Find the string "scene" in the records. Copy every line it appears in.

** Begin DATA SECTION **

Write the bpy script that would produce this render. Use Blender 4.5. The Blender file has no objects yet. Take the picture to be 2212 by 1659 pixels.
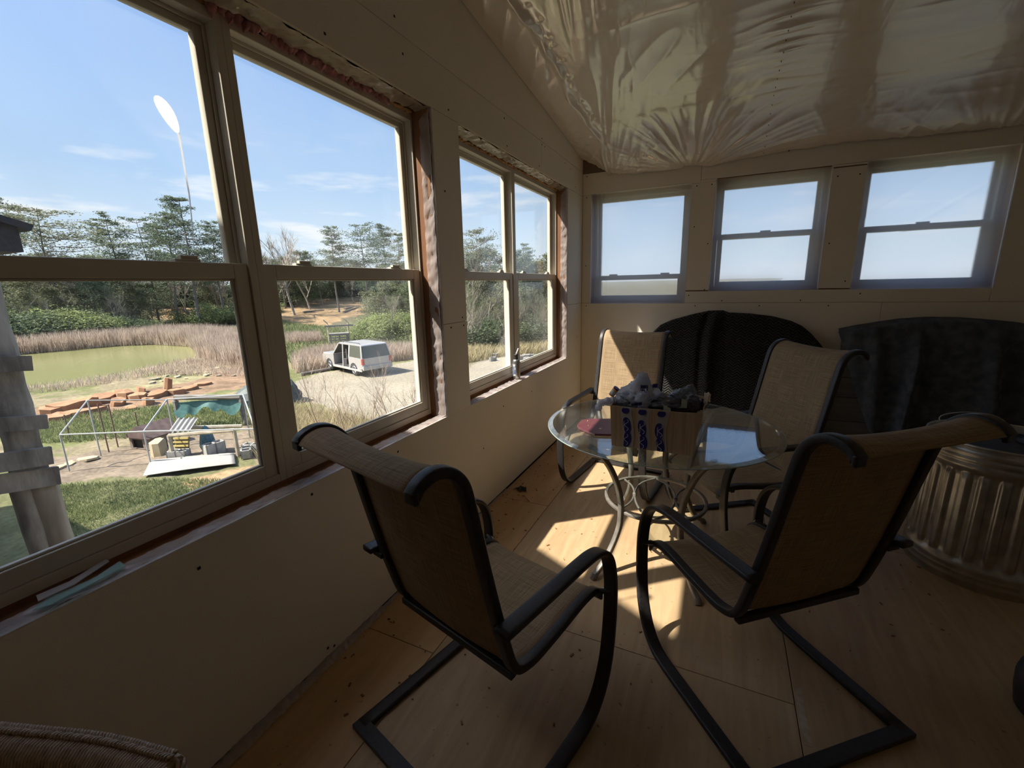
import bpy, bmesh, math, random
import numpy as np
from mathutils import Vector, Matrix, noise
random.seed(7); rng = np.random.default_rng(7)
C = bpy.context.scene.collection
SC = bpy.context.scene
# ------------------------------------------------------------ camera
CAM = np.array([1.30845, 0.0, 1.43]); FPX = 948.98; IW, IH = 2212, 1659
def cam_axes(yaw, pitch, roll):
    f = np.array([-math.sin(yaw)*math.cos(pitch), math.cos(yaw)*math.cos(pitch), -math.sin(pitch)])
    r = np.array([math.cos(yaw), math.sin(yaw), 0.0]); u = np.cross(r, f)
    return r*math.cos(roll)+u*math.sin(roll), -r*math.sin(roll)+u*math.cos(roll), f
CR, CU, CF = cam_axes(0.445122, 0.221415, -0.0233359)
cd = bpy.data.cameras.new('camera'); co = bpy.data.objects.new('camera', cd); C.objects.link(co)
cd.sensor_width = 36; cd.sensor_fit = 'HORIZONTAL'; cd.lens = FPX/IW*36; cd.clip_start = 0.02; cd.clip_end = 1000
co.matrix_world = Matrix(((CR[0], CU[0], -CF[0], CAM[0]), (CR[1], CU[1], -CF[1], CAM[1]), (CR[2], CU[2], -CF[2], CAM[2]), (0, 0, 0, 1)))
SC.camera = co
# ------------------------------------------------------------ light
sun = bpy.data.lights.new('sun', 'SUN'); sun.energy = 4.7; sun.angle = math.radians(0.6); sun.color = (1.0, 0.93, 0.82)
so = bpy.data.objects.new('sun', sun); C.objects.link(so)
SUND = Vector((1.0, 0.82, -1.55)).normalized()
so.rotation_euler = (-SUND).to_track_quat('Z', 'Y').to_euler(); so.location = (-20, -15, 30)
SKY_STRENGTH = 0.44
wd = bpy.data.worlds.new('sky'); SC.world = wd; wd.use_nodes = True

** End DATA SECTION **
** Begin DATA SECTION **

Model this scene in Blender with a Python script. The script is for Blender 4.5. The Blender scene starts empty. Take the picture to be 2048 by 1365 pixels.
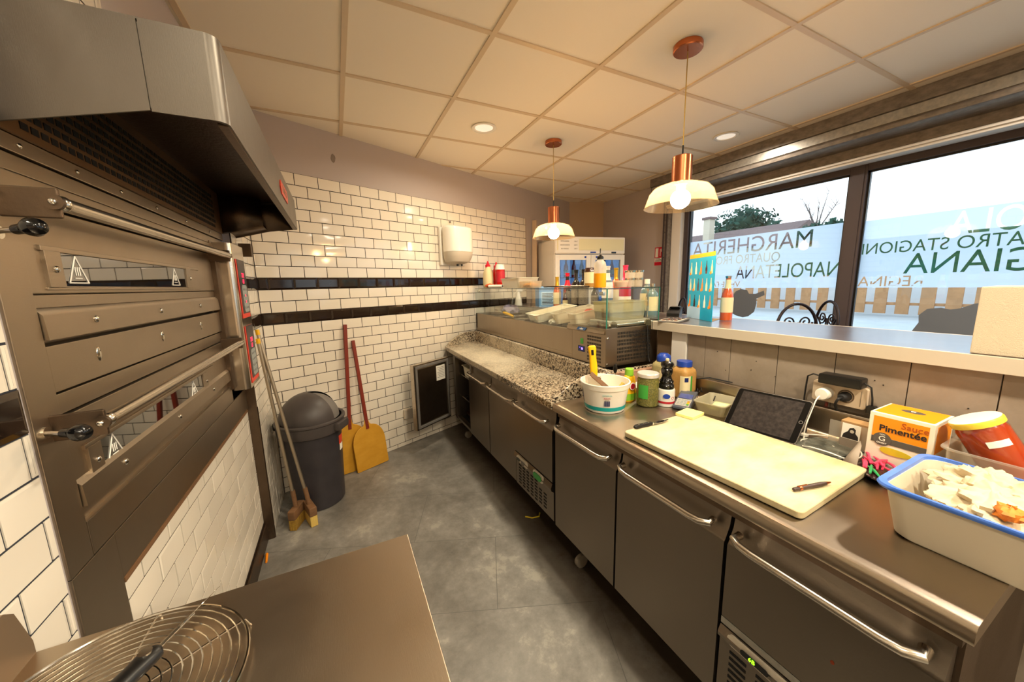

** End DATA SECTION **
** Begin DATA SECTION **

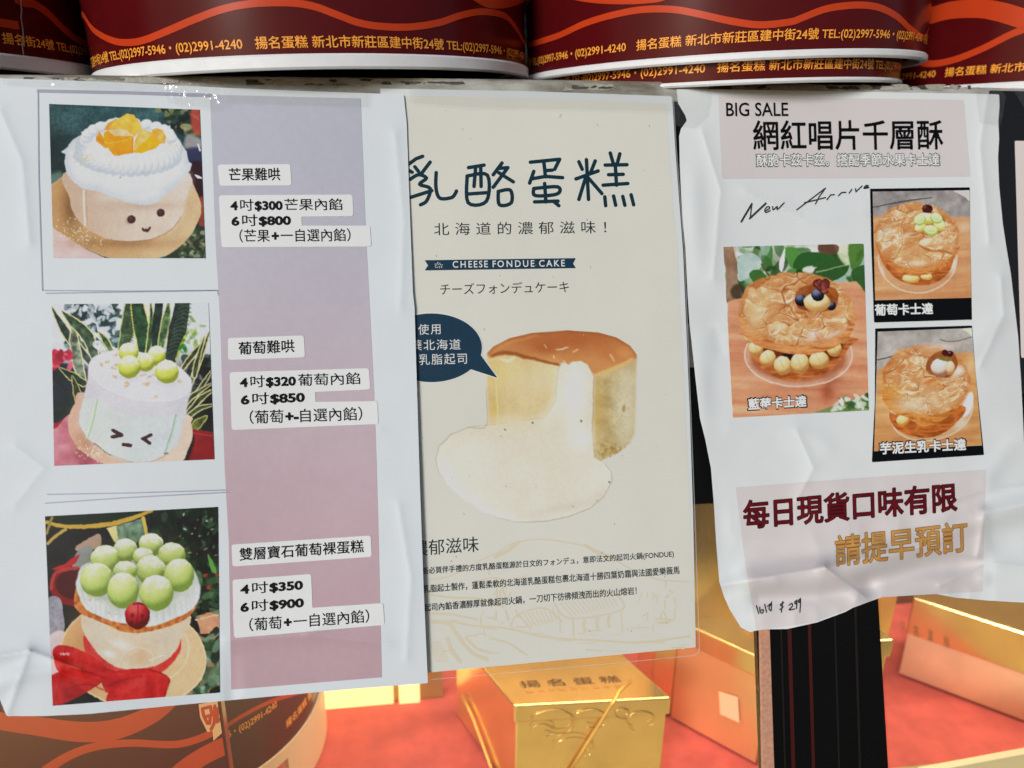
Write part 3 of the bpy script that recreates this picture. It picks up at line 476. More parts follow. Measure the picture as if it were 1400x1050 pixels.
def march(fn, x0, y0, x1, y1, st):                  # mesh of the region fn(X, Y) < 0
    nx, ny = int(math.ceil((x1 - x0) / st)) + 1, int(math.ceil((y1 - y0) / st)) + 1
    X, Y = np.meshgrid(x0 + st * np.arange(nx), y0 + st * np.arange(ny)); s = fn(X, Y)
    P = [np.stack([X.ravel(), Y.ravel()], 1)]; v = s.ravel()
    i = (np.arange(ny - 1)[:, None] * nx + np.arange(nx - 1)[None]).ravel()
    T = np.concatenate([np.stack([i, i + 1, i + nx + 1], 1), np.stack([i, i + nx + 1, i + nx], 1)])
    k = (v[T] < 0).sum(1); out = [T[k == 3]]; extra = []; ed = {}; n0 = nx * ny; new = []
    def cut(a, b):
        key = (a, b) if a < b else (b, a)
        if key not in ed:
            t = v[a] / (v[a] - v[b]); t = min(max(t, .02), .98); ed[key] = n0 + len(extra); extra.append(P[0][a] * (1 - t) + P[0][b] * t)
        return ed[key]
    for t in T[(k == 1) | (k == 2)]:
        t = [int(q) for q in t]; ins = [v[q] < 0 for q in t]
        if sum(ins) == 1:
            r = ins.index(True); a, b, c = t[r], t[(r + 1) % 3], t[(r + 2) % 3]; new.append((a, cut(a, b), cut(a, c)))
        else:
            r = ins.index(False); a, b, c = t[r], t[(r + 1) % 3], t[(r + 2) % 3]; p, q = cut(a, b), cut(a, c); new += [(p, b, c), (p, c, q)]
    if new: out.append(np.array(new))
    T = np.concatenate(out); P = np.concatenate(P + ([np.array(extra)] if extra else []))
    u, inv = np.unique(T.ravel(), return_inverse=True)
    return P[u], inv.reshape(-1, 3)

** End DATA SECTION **

▶ [FULL RESPONSE]
C = bpy.context.scene.collection
SC = bpy.context.scene
Model this scene in Blender with a Python script. The script is for Blender 4.5. The Blender scene starts empty. Take the picture to be 2048 by 1365 pixels.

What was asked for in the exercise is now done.